Tom Herman’s first year was a start in the right direction: The Longhorns notched their first seven-win season since 2013 (yuck) and their first bowl victory since 2012. But now they need to build on that.

It starts with quarterback play, and Herman–at least to start the season–plans on putting his faith in sophomore Sam Ehlinger, who was able to win the job over Shane Buechele.

“He’s throwing the ball a lot better,” Herman said of Ehlinger. “He’s sitting in the pocket more comfortably.

“We just feel like (there are) a lot of year of coaching experience on our staff and neither of them did anything to justify saying, ‘You can’t win with that guy.’ It was just a matter of who we feel gives you the best chance to win.”

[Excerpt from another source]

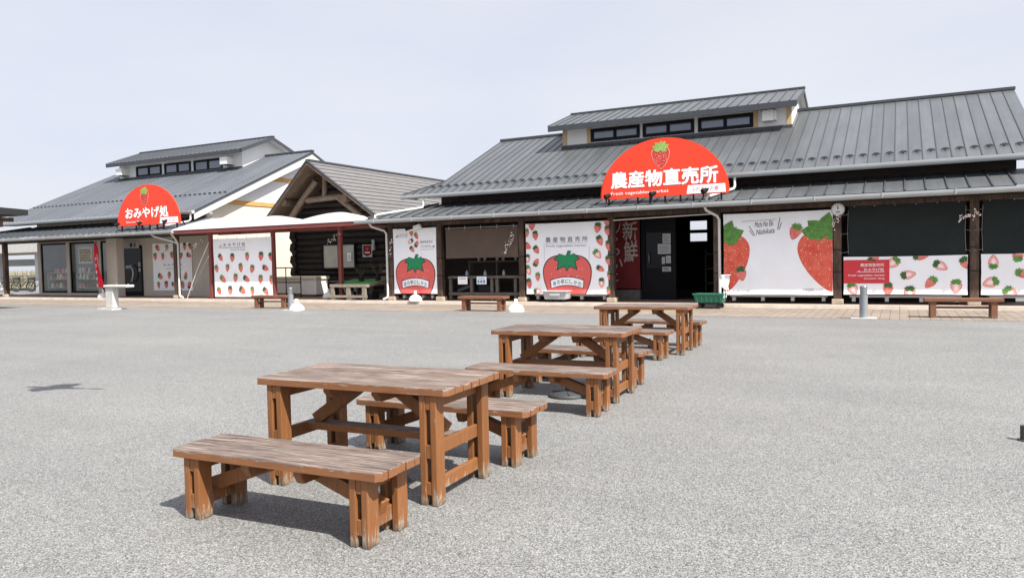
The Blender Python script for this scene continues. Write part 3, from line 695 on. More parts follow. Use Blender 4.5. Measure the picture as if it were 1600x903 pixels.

The No. 4 ranked dual-threat QB in the class of 2017 showed some bright spots as a true freshman last year, throwing for 1,915 yards (7.0 yards per attempt), 11 touchdowns and seven interceptions, and running for another 381 yards and two scores. A step forward would be huge for Texas.

Elsewhere, the Longhorns lost four players to the NFL draft (LT Connor Williams, LB Malik Jefferson, P Michael Dickson and S DeShon Elliott) and a couple other key pieces to graduation, but they return a solid seven starters on both offense and defense, and they bring in the country’s third-best recruiting class, led by 5-star safeties Caden Sterns and B.J. Foster.

The schedule also plays out pretty favorably. The Longhorns are scheduled to play three Top-25 teams in 2018 (USC, TCU, Oklahoma), and three of them all have to travel to Austin. The most difficult road game is Oklahoma State, which comes right after a bye week.

Ultimately, Texas still probably isn’t fully back, but eight or nine wins isn’t out of the question. If not, if another regression comes after last year’s glimpses of optimism, Herman may start feeling the heat rather soon.